The case stems from a challenge brought by Cait Reilly in 2012, who maintained that her human rights were breached by her having to participate in an unpaid work placement in a Poundland store, or risk losing her Jobseeker’s Allowance. The 24-year-old graduate said she had not been told that she would consequently have to give up her voluntary work in a museum, where her career ambitions lay.

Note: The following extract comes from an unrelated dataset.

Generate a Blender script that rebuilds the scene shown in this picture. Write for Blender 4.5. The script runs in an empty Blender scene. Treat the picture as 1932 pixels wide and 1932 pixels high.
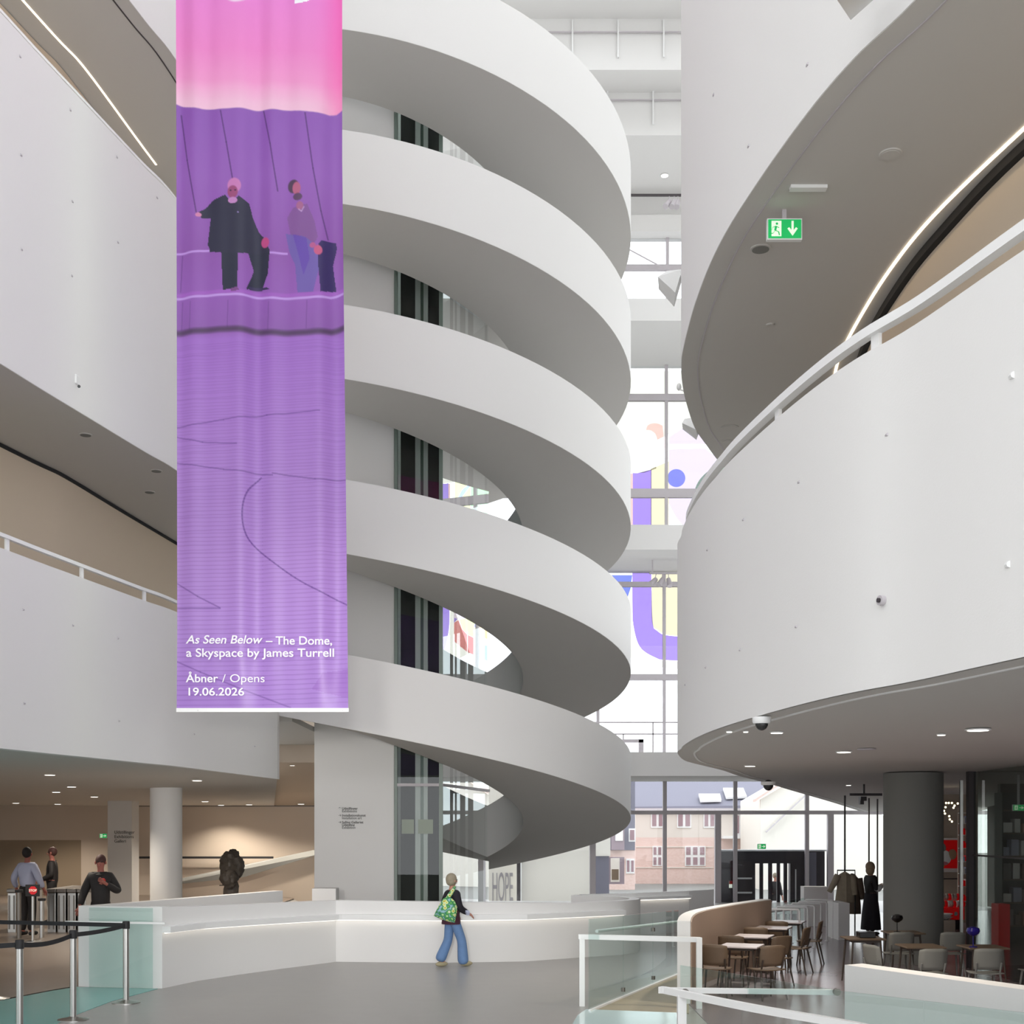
import bpy, bmesh, math, random
import numpy as np
from mathutils import Vector, Matrix
random.seed(7)
S = bpy.context.scene
COL = S.collection
PI = math.pi
# ------------------------------------------------------------------ camera
F, YH, CX, EYE = 2360.0, 1558.0, 966.0, 2.58
cam = bpy.data.cameras.new('camera')
cam.sensor_width = 36; cam.sensor_height = 36; cam.sensor_fit = 'HORIZONTAL'
cam.lens = F/1932*36; cam.shift_x = 0.0; cam.shift_y = (YH-966)/1932
cam.clip_start = 0.1; cam.clip_end = 500
co = bpy.data.objects.new('camera', cam); COL.objects.link(co)
co.location = (0, 0, EYE); co.rotation_euler = (PI/2, 0, 0)
S.camera = co
# ------------------------------------------------------------------ sky and light
w = bpy.data.worlds.new('sky'); S.world = w; w.use_nodes = True
bg = w.node_tree.nodes['Background']; bg.inputs[0].default_value = (0.94, 0.97, 1.0, 1); bg.inputs[1].default_value = 3.4
def spot_lamp(name, loc, target, angle, power, size, col=(1, .97, .93)):
    l = bpy.data.lights.new(name, 'SPOT'); l.energy = power; l.spot_size = angle; l.spot_blend = 1.0; l.shadow_soft_size = size; l.color = col
    o = bpy.data.objects.new(name, l); o.location = loc; o.rotation_euler = (Vector(target)-Vector(loc)).to_track_quat('-Z', 'Y').to_euler(); COL.objects.link(o); return o
for xs in (-1.6, .2): spot_lamp('fill_spot', (xs, -3, 3.4), (-2.4, 26, 2.4), math.radians(27), 5200, .5)  # added fill light behind the camera for counter, pillar and lower spiral
S.view_settings.view_transform = 'Standard'; S.view_settings.look = 'None'
S.view_settings.exposure = -0.3; S.view_settings.gamma = 1.0; S.view_settings.use_curve_mapping = False
try:
    S.cycles.max_bounces = 8; S.cycles.diffuse_bounces = 4; S.cycles.glossy_bounces = 3; S.cycles.transparent_max_bounces = 24
    S.cycles.transmission_bounces = 6; S.cycles.caustics_reflective = False; S.cycles.caustics_refractive = False
    S.cycles.sample_clamp_indirect = 6.0
except Exception: pass
# ------------------------------------------------------------------ helpers
def Q(px, py, Y): return Vector(((px-CX)*Y/F, Y, EYE-(py-YH)*Y/F))           # point at depth Y
def Qz(px, py, z): return Q(px, py, F*(EYE-z)/(py-YH))                         # point at height z
def XZ(px, Y): return (px-CX)*Y/F
def ZZ(py, Y): return EYE-(py-YH)*Y/F
def lin(r, g, b):
    f = lambda c: (c/255/12.92) if c/255 <= .04045 else ((c/255+.055)/1.055)**2.4
    return (f(r), f(g), f(b))
MATS = {}
def mat(name, col, rough=.6, metal=0., spec=.5, emit=None, es=0., noise=0., bump=0., scale=20., trans=None, alpha=None):
    m = bpy.data.materials.new(name); m.use_nodes = True; MATS[name] = m
    nt = m.node_tree; b = nt.nodes['Principled BSDF']
    b.inputs['Base Color'].default_value = (*col, 1); b.inputs['Roughness'].default_value = rough
    b.inputs['Metallic'].default_value = metal; b.inputs['Specular IOR Level'].default_value = spec
    if emit: b.inputs['Emission Color'].default_value = (*emit, 1); b.inputs['Emission Strength'].default_value = es
    if noise or bump:
        tc = nt.nodes.new('ShaderNodeTexCoord'); n = nt.nodes.new('ShaderNodeTexNoise')
        n.inputs['Scale'].default_value = scale; n.inputs['Detail'].default_value = 6
        nt.links.new(tc.outputs['Object'], n.inputs['Vector'])
        if noise:
            r = nt.nodes.new('ShaderNodeMix'); r.data_type = 'RGBA'
            r.inputs[6].default_value = (*[c*(1-noise) for c in col], 1); r.inputs[7].default_value = (*[min(1, c*(1+noise)) for c in col], 1)
            nt.links.new(n.outputs['Fac'], r.inputs[0]); nt.links.new(r.outputs[2], b.inputs['Base Color'])
        if bump:
            bp = nt.nodes.new('ShaderNodeBump'); bp.inputs['Strength'].default_value = bump; bp.inputs['Distance'].default_value = .02
            nt.links.new(n.outputs['Fac'], bp.inputs['Height']); nt.links.new(bp.outputs[0], b.inputs['Normal'])
    return m
def glass(name, tint, refl=.08, rough=.0):
    m = bpy.data.materials.new(name); m.use_nodes = True; MATS[name] = m; nt = m.node_tree; nt.nodes.clear()
    o = nt.nodes.new('ShaderNodeOutputMaterial'); t = nt.nodes.new('ShaderNodeBsdfTransparent'); t.inputs[0].default_value = (*tint, 1)
    g = nt.nodes.new('ShaderNodeBsdfGlossy'); g.inputs[0].default_value = (1, 1, 1, 1); g.inputs[1].default_value = rough
    fr = nt.nodes.new('ShaderNodeFresnel'); fr.inputs[0].default_value = 1.45
    ad = nt.nodes.new('ShaderNodeMath'); ad.operation = 'MULTIPLY_ADD'; ad.inputs[1].default_value = 1.0; ad.inputs[2].default_value = refl-.04; ad.use_clamp = True
    gm = nt.nodes.new('ShaderNodeNewGeometry'); iv = nt.nodes.new('ShaderNodeMath'); iv.operation = 'SUBTRACT'; iv.inputs[0].default_value = 1.0; nt.links.new(gm.outputs['Backfacing'], iv.inputs[1])
    mu = nt.nodes.new('ShaderNodeMath'); mu.operation = 'MULTIPLY'; nt.links.new(ad.outputs[0], mu.inputs[0]); nt.links.new(iv.outputs[0], mu.inputs[1])
    mx = nt.nodes.new('ShaderNodeMixShader')
    nt.links.new(fr.outputs[0], ad.inputs[0]); nt.links.new(mu.outputs[0], mx.inputs[0])
    nt.links.new(t.outputs[0], mx.inputs[1]); nt.links.new(g.outputs[0], mx.inputs[2]); nt.links.new(mx.outputs[0], o.inputs[0]); return m
ORG = {}
def origin(o): return ORG.get(o.name, Vector((0, 0, 0)))
def children_root(o): return o
class MB:
    def __init__(s): s.v = []; s.f = []; s.sm = False
    def add(s, vs, fs):
        n = len(s.v); s.v += [tuple(v) for v in vs]; s.f += [tuple(i+n for i in f) for f in fs]; return s
    def box(s, x0, x1, y0, y1, z0, z1):
        return s.add([(x, y, z) for z in (z0, z1) for y in (y0, y1) for x in (x0, x1)],
            [(0, 2, 3, 1), (4, 5, 7, 6), (0, 1, 5, 4), (2, 6, 7, 3), (0, 4, 6, 2), (1, 3, 7, 5)])
    def obox(s, c, d, rz=0, rx=0, ry=0):
        M = Matrix.Translation(c) @ Matrix.Rotation(rz, 4, 'Z') @ Matrix.Rotation(ry, 4, 'Y') @ Matrix.Rotation(rx, 4, 'X')
        vs = [M @ Vector((x*d[0]/2, y*d[1]/2, z*d[2]/2)) for z in (-1, 1) for y in (-1, 1) for x in (-1, 1)]
        return s.add(vs, [(0, 2, 3, 1), (4, 5, 7, 6), (0, 1, 5, 4), (2, 6, 7, 3), (0, 4, 6, 2), (1, 3, 7, 5)])
    def bar(s, a, b, wd, ht=None):                              # rectangular bar between two points
        a, b = Vector(a), Vector(b); ht = ht or wd; d = (b-a); L = d.length; d.normalize()
        up = Vector((0, 0, 1)) if abs(d.z) < .95 else Vector((0, 1, 0))
        r = d.cross(up).normalized(); u = r.cross(d)
        vs = [p + r*sx*wd/2 + u*sz*ht/2 for p in (a, b) for sx, sz in ((-1, -1), (1, -1), (1, 1), (-1, 1))]
        return s.add(vs, [(0, 1, 2, 3), (7, 6, 5, 4), (0, 4, 5, 1), (1, 5, 6, 2), (2, 6, 7, 3), (3, 7, 4, 0)])
    def tube(s, pts, r, n=10, closed=False):
        pts = [Vector(p) for p in pts]; rs = r if isinstance(r, (list, tuple)) else [r]*len(pts); rings = []; N = len(pts); pr = None
        for i, p in enumerate(pts):
            d = (pts[(i+1) % N]-pts[i-1]) if closed else (pts[min(i+1, N-1)]-pts[max(i-1, 0)])
            d.normalize()
            if pr is None: pr = d.orthogonal().normalized()
            pr = (pr-d*pr.dot(d)).normalized(); q = d.cross(pr)
            rings.append([p+(pr*math.cos(a)+q*math.sin(a))*rs[i] for a in [2*PI*k/n for k in range(n)]])
        vs = [v for rg in rings for v in rg]; fs = []
        for i in range(N if closed else N-1):
            for k in range(n): fs.append((i*n+k, i*n+(k+1) % n, ((i+1) % N)*n+(k+1) % n, ((i+1) % N)*n+k))
        if not closed: fs += [tuple(range(n-1, -1, -1)), tuple(range((N-1)*n, N*n))]
        s.sm = True; return s.add(vs, fs)
    def lathe(s, c, prof, n=24, sx=1, sy=1):                    # profile of (r, z)
        vs = [(c[0]+r*math.cos(2*PI*k/n)*sx, c[1]+r*math.sin(2*PI*k/n)*sy, c[2]+z) for r, z in prof for k in range(n)]; fs = []
        for i in range(len(prof)-1):
            for k in range(n): fs.append((i*n+k, i*n+(k+1) % n, (i+1)*n+(k+1) % n, (i+1)*n+k))
        fs += [tuple(range(n-1, -1, -1)), tuple(range((len(prof)-1)*n, len(prof)*n))]
        s.sm = True; return s.add(vs, fs)
    def ell(s, c, r, n=16, m=10, M=None):
        vs, fs = [], []
        for i in range(m+1):
            t = PI*i/m
            for k in range(n):
                a = 2*PI*k/n; p = Vector((r[0]*math.sin(t)*math.cos(a), r[1]*math.sin(t)*math.sin(a), r[2]*math.cos(t)))
                if M: p = M @ p
                vs.append(Vector(c)+p)
        for i in range(m):
            for k in range(n): fs.append((i*n+k, (i+1)*n+k, (i+1)*n+(k+1) % n, i*n+(k+1) % n))
        s.sm = True; return s.add(vs, fs)
    def loft(s, rows, closed=False, caps=False):                # rows of equal length -> quads
        n = len(rows[0]); vs = [v for r in rows for v in r]; fs = []
        for i in range(len(rows)-1):
            for k in range(n if closed else n-1): fs.append((i*n+k, i*n+(k+1) % n, (i+1)*n+(k+1) % n, (i+1)*n+k))
        if caps: fs += [tuple(range(n-1, -1, -1)), tuple(range((len(rows)-1)*n, len(rows)*n))]
        return s.add(vs, fs)
    def prism(s, poly, z0, z1):
        n = len(poly); vs = [(p[0], p[1], z0) for p in poly]+[(p[0], p[1], z1) for p in poly]
        return s.add(vs, [tuple(range(n-1, -1, -1)), tuple(range(n, 2*n))]+[(i, (i+1) % n, n+(i+1) % n, n+i) for i in range(n)])
    def slab(s, pts, d):                                        # any planar outline given a thickness vector d
        n = len(pts); d = Vector(d); vs = [Vector(p) for p in pts]+[Vector(p)+d for p in pts]
        return s.add(vs, [tuple(range(n)), tuple(range(2*n-1, n-1, -1))]+[(i, n+i, n+(i+1) % n, (i+1) % n) for i in range(n)])
    def build(s, name, m, parent=None, bevel=0, smooth=None, kind=None):
        off = ORG.get(parent.name, Vector((0, 0, 0))) if parent else Vector((0, 0, 0))
        me = bpy.data.meshes.new(name); me.from_pydata([tuple(Vector(v)-off) for v in s.v], [], s.f)
        bm = bmesh.new(); bm.from_mesh(me); bmesh.ops.recalc_face_normals(bm, faces=bm.faces)
        if bevel: bmesh.ops.bevel(bm, geom=[e for e in bm.edges], offset=bevel, segments=2, affect='EDGES', profile=.5)
        bm.to_mesh(me); bm.free()
        sm = s.sm if smooth is None else smooth
        if sm:
            me.polygons.foreach_set('use_smooth', [True]*len(me.polygons))
            try: me.set_sharp_from_angle(angle=math.radians(40))
            except Exception: pass
        if m: me.materials.append(m if not isinstance(m, str) else MATS[m])
        o = bpy.data.objects.new(name, me); COL.objects.link(o); ORG[o.name] = off.copy()
        if parent: o.parent = parent
        if kind: o['kind'] = kind
        return o
def tag(o, label, cat, group=None, kind=None):
    o['label'] = label; o['category'] = cat
    if group: o['group'] = group
    if kind: o['kind'] = kind
    return o
def thing(name, loc, label, cat, group=None, rz=0):
    o = bpy.data.objects.new(name, None); COL.objects.link(o); o.location = loc; o.rotation_euler = (0, 0, rz); o.empty_display_size = .1
    ORG[o.name] = Vector(loc) if rz == 0 else Vector((0, 0, 0)); return tag(o, label, cat, group)
def local(name, label, cat, group=None):                        # a thing modelled round the origin and placed afterwards
    return thing(name, (0, 0, 0), label, cat, group)
def copy_tree(o, loc, rz, label=None):
    c = o.copy(); COL.objects.link(c); c.location = loc; c.rotation_euler = (0, 0, rz)
    if label: c['label'] = label
    for ch in o.children:
        d = ch.copy(); COL.objects.link(d); d.parent = c
        for g in ch.children:
            e = g.copy(); COL.objects.link(e); e.parent = d
    return c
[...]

The Court of Appeal agreed with Ms Reilly that she had not been properly informed about the scheme.

The emergency legislation – the Jobseekers (Back to Work Schemes) Act – put in place in March 2013 clarified the rules to make it clear that for claimants, searching for a job is a full-time position in itself, while also ensuring that any individuals who had been sanctioned in the past for not adhering to the conditions of their jobseeker’s agreement could not apply to have the lost money reinstated.

Ms Reilly, together with fellow claimants Daniel Hewson and Jamieson Wilson, claimed the regulations were a “cynical” ploy to retrospectively legalise what had been declared by senior judges as unlawful, and that they were entitled to compensation. Mrs Justice Lang agreed, and said the claimants could apply for a judicial review of the relevant legislation. The decision was described as a “damning assessment” and, if upheld on appeal, could lead to £130m being paid out.

Legislation remains in force pending appeal

Ms Reilly and Mr Wilson’s representative commented afterwards that the ruling was a “massive blow” to attempts to force people to work for free, adding: "Last year the supreme court told Iain Duncan Smith and the coalition government that the scheme was unlawful. In this case the high court has now told the government that the attempt to introduce retrospective legislation, after the DWP had lost in the court of appeal, is unlawful and a breach of the Human Rights Act”.

A spokeswoman for the Department of Work and Pensions said: "We disagree with the judgement on the legislation and are disappointed.” She added: “It was discussed, voted on and passed by Parliament. While this applies to only a minority of past cases and does not affect the day-to-day business of our Jobcentres, we think this is an important point and will appeal”.

She also said that the legislation remains “in force” – and that the government would not as yet be compensating anyone, pending the outcome of its appeal. Up to 228,000 individuals were affected by the emergency Jobseekers (Back to Work Schemes) Act.